George very graciously explained that he was flattered, but was not a member of UB40. “I’m from Chicago, home of the Blues.” The waiter thanked us and kept smiling and nodding. He was sure that he had served a bottle of water to a celebrity – our dreadlebrity.

It can be uncomfortable to be a dreadlebrity in South Africa. George says that there is a certain “South African Gaze” that he feels as people watch him in many of our, still very exclusively white, surroundings. I’ve seen them stare. Their eyes do not question my (almost translucent) presence at all. They pause to figure Amy out, but only briefly because they can deny her transgender position if necessary, then move quickly to classify Rose and find her colored not black, but their eyes linger on George. As soon as we open our mouths and sound American, the gaze is veiled, we are explained as a group, and accepted. After that, it moves into much more familiar territory. Instead of stares, the glances are there, but much more covert – just like home.

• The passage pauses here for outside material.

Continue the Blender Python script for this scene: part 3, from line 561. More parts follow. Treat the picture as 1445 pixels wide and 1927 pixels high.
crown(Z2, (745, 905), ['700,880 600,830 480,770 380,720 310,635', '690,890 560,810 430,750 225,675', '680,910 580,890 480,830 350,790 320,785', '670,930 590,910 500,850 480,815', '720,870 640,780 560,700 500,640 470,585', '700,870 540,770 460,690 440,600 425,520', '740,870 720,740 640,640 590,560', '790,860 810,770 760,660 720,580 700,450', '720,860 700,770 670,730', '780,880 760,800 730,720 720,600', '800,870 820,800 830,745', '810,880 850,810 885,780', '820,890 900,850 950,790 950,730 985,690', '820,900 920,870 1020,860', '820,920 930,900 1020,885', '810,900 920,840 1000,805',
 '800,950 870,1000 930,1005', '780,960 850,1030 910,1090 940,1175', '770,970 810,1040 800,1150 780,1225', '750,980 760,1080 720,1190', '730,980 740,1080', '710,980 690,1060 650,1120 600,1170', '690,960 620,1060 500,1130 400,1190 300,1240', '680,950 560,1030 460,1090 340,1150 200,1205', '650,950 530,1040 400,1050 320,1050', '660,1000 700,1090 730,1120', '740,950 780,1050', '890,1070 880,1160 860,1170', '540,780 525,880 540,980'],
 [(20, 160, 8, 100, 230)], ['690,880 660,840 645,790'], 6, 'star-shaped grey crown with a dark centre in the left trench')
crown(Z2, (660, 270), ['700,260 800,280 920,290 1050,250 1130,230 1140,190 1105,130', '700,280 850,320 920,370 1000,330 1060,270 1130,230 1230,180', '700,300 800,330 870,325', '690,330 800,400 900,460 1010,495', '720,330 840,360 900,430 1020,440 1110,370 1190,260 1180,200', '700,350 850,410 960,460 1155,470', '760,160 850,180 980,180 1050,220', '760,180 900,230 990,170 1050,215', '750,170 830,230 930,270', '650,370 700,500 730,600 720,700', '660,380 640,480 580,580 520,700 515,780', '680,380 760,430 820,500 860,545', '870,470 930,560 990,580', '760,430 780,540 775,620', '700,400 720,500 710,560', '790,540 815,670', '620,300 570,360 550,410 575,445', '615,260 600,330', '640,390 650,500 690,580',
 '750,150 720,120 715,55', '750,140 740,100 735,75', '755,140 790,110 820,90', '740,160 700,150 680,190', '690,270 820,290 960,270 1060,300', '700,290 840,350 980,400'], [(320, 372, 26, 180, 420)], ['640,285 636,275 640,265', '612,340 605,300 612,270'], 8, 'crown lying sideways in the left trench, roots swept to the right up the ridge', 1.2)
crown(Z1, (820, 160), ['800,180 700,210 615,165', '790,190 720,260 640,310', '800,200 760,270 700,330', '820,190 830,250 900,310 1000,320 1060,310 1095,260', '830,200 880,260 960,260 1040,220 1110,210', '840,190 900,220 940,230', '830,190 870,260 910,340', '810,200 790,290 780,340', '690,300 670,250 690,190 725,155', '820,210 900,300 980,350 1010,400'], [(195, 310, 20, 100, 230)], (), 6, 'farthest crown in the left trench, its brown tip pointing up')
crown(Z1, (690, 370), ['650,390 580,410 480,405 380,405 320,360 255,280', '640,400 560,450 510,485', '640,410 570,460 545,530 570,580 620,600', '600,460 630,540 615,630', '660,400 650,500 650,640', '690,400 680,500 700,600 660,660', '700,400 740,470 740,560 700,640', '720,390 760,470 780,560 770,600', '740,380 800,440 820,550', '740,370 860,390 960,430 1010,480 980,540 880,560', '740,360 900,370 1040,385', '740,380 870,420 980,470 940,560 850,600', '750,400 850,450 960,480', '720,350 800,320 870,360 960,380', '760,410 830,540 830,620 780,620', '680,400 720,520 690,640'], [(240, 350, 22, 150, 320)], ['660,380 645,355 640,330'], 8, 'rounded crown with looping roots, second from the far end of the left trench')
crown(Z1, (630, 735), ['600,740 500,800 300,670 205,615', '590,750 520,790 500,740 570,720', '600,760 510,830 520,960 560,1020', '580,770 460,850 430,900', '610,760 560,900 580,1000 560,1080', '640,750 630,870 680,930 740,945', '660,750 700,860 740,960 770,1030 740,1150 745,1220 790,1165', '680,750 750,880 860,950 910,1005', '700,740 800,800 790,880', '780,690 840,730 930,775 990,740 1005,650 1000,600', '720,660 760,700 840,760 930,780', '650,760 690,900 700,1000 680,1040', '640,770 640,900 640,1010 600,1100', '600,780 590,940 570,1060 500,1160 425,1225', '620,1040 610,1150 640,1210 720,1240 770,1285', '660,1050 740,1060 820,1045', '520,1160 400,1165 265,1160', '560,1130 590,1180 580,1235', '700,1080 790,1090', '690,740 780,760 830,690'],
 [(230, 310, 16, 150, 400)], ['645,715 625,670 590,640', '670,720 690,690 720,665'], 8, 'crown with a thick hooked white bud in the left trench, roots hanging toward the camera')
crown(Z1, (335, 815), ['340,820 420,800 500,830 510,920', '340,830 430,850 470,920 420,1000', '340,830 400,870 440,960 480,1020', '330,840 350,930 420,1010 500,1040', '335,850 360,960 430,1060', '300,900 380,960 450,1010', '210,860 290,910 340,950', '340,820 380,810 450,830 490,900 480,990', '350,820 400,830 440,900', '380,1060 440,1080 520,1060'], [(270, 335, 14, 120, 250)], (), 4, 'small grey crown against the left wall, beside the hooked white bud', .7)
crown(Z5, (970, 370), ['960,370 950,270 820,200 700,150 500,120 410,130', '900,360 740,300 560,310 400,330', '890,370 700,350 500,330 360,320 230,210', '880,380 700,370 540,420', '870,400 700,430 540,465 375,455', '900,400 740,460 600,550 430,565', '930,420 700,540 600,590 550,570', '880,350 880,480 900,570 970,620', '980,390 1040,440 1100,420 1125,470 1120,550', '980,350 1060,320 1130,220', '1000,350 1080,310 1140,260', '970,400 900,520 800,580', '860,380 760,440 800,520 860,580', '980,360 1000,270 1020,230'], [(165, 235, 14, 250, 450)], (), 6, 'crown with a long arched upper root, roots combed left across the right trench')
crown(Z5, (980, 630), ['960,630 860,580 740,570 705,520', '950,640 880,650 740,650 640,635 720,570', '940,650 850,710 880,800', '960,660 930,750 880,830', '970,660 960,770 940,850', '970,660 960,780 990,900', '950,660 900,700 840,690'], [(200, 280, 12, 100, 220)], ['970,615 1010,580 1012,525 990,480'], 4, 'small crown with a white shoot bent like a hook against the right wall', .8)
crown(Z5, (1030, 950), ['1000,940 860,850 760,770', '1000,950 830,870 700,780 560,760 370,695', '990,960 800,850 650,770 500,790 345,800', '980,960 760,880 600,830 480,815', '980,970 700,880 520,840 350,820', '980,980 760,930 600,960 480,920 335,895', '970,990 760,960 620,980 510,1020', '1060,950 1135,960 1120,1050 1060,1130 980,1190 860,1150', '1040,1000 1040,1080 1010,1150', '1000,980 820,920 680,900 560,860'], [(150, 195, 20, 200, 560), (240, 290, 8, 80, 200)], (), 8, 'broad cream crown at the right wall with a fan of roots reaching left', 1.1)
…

To me (and George, Rose, and Amy may feel very differently from their very distinct subject positions), it’s not a threatening gaze. There is almost an audible “tick, tick, tick” of matter-of-factness. Unlike the decorum covered racist situations in ritzy places in the US, it feels like a quickly trained survey of the lay of the land. The classification and cataloguing is not hidden at all, nor is the interesting mix of superiority and fear. I think what is most interesting to me is that here, they are only 10 years beyond apartheid. We, at home, have 40 years of the civil rights movement behind us, and there is still an American gaze.